Movido por um processo dialético/simbólico/existencial, Gilberto Gil, elaborou, em 1980, um poema metafórico, representação da ambivalência dos afetos humanos Se Eu Quiser Falar com Deus”.

Nas palavras da psicanalista, Marília Brandão Lemos: “… o artista para criar, cria do despoder, da fraqueza humana, da impotência, do desamparo humano e não da Providência Divina. Cria da finitude e não da Eternidade Divina”.

Na realidade, o poema de Gil revela, mais que tudo, o desejo do artista, em seu caos interno, por “...um espaço onde ainda seja possível se mexer, quiçá voar”.

Decidido pela estrada/Que ao findar vai dar em nada/Nada, nada, nada/ Do que eu pensava encontrar” O desfecho do poema evidencia elementos de fundo psicanalítico.

Como a linguagem do Inconsciente (Deus – Pai simbólico) corresponde ao avesso do discurso do sujeito, o desejo é, ao inverso, dom daquilo que não temos. É confusão da falta, do vazio; é o oco ou espaço vazio de um vaso, ou seja, é o Nada. Nas palavras do psicanalista francês, Philippe julien, “o Desejo está para além da linguagem, hiância sempre aberta, a um só tempo lugar de medo e de fascinação”.
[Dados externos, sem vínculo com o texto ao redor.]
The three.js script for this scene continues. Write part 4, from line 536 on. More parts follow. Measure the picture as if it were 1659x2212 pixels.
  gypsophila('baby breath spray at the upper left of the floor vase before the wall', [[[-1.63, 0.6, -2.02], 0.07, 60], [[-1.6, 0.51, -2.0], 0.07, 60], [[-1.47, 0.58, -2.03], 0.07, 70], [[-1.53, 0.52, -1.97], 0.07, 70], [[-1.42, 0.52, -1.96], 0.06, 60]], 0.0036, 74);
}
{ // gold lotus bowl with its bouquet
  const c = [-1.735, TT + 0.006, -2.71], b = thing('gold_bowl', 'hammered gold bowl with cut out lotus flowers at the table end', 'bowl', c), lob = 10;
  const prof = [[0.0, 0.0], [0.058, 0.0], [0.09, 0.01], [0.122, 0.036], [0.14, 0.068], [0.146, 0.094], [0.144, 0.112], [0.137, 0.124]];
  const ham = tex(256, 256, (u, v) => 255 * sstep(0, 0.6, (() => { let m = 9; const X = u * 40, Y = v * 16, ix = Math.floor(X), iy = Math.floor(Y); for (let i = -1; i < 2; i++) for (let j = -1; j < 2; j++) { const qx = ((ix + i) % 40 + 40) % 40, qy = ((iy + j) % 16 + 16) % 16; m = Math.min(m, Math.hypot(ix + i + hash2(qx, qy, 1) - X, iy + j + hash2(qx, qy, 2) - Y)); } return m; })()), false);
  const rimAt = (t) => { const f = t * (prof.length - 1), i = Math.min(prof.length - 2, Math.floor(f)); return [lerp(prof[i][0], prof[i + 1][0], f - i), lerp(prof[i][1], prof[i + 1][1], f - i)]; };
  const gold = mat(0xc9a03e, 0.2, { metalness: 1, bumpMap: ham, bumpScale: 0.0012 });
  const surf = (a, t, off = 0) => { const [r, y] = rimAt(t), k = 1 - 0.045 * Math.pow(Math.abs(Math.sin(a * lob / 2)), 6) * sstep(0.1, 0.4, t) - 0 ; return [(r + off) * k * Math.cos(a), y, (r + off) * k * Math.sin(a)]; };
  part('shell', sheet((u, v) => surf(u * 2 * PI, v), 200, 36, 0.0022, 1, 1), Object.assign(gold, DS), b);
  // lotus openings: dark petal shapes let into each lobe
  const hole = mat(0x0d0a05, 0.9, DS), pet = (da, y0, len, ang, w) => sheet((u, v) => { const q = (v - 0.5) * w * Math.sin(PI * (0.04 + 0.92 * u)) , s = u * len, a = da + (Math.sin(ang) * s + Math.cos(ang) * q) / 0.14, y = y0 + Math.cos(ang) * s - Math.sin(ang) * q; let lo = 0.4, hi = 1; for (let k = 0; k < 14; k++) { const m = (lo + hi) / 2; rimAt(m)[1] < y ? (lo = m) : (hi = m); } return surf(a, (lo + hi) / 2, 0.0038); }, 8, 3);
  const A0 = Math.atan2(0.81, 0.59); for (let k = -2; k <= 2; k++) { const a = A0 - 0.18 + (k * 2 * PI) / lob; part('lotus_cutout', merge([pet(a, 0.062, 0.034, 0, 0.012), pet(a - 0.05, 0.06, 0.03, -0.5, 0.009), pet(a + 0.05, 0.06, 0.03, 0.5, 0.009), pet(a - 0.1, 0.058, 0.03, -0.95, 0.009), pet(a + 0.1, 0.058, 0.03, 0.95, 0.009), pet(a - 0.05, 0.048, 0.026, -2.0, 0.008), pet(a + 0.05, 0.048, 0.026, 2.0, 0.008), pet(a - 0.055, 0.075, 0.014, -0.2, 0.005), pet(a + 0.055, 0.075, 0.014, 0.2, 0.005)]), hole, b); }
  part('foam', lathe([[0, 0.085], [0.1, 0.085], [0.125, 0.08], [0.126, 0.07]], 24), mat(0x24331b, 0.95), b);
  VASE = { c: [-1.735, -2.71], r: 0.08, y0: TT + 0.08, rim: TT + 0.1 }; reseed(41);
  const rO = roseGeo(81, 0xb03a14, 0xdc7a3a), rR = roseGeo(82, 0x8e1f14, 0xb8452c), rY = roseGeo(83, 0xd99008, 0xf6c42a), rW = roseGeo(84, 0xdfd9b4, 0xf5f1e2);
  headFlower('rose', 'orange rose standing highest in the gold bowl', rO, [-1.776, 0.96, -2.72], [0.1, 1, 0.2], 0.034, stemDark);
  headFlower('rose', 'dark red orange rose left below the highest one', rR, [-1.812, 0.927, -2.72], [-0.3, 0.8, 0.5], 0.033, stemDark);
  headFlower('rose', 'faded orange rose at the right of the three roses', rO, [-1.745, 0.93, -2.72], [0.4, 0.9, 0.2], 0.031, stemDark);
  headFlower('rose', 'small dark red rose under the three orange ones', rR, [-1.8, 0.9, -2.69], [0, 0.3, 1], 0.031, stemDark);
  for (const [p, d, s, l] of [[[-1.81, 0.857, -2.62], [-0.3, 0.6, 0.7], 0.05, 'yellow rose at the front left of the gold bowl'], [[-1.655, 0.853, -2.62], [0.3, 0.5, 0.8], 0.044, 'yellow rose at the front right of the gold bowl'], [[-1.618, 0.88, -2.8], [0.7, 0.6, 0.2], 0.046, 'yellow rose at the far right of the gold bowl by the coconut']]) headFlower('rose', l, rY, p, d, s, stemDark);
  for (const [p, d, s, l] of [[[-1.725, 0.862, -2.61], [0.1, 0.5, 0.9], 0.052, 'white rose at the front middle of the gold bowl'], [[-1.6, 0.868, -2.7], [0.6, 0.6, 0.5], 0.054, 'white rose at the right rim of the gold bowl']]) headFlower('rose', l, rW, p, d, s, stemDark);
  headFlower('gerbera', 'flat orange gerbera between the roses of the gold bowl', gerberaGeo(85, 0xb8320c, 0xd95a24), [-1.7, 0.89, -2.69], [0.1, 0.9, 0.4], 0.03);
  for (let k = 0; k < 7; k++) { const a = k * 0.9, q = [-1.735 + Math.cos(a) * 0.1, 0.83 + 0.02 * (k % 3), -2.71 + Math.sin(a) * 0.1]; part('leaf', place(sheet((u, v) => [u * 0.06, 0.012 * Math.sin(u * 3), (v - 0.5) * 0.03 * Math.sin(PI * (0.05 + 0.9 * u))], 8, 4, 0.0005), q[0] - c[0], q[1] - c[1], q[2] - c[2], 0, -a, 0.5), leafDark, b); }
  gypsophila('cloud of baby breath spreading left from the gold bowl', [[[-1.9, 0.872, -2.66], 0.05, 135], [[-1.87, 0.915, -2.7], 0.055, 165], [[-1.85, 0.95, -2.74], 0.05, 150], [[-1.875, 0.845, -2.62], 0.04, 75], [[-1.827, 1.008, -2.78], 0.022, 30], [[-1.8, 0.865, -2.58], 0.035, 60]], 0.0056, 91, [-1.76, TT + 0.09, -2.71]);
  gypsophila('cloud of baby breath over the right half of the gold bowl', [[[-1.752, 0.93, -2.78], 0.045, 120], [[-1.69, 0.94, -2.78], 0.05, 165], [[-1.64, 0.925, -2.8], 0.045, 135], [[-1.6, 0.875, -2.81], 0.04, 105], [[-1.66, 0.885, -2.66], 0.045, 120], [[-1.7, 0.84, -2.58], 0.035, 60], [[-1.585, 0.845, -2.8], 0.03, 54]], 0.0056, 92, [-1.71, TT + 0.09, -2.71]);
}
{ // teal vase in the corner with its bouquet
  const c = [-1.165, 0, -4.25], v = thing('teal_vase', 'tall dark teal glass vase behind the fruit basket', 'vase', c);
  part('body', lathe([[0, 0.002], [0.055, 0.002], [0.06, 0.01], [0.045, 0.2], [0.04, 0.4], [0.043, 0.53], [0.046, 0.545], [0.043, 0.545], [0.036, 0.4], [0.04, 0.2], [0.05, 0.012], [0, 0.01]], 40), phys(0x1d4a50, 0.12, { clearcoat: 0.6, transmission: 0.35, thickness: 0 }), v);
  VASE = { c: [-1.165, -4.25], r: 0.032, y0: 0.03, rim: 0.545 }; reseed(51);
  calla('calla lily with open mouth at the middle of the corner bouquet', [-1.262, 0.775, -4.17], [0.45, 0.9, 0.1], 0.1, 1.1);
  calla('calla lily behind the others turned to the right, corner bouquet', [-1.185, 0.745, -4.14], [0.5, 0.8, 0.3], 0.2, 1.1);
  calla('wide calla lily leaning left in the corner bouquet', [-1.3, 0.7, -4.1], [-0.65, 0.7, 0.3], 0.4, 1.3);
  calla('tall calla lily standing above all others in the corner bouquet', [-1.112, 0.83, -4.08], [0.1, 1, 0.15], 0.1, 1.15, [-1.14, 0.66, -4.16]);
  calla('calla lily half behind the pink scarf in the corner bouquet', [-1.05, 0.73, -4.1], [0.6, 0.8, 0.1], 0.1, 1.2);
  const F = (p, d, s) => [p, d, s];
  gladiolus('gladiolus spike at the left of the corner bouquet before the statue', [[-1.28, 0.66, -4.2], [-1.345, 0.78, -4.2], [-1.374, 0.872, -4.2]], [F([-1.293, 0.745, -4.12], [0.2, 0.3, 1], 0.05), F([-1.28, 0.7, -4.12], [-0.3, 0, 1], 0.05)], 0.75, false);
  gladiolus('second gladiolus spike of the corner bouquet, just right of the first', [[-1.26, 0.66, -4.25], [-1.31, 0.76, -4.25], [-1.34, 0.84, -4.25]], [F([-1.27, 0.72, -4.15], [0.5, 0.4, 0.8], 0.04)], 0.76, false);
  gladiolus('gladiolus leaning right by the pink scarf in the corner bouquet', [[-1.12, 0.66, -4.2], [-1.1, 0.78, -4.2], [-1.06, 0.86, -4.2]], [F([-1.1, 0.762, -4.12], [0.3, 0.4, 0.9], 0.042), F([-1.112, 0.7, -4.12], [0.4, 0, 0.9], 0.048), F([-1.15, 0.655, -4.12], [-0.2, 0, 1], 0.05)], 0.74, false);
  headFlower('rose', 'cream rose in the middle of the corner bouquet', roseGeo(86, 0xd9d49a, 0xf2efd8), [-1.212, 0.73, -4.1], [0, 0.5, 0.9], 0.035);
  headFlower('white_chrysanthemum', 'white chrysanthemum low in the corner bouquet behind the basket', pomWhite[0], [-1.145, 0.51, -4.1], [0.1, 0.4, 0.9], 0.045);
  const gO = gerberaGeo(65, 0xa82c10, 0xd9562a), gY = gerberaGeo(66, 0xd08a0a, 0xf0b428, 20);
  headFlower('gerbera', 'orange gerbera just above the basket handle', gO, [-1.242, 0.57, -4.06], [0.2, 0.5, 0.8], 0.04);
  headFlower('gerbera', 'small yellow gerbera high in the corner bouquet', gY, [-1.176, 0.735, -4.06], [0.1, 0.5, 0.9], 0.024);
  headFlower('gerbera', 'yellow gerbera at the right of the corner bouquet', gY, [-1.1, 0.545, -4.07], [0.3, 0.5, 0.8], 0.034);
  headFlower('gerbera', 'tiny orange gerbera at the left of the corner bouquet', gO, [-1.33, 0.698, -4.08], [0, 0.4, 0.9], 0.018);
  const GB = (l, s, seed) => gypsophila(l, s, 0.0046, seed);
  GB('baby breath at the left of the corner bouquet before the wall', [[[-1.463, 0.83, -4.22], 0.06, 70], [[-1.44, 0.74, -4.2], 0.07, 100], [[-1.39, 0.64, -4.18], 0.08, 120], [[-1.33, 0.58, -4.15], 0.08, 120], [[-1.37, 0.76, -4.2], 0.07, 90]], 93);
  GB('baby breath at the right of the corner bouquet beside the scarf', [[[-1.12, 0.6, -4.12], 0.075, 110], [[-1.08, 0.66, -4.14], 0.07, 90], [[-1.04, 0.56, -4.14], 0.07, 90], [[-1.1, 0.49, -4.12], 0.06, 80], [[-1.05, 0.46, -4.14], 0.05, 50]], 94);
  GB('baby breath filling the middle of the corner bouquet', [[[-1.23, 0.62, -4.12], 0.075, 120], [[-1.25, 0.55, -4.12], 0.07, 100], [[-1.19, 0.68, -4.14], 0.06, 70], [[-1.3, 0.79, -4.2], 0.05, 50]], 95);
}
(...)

O “Nada do que desejava encontrar” do final do poema de Gilberto Gil, é uma espécie de queixa, e em termos psicanalíticos corresponde ao que Philippe Julien, aqui, afirma:

O que ele busca no outro é o precipício de seu desejo, para que o abismo de sua própria ausência tenha mais atrativos para o outro que sua limitada presença”.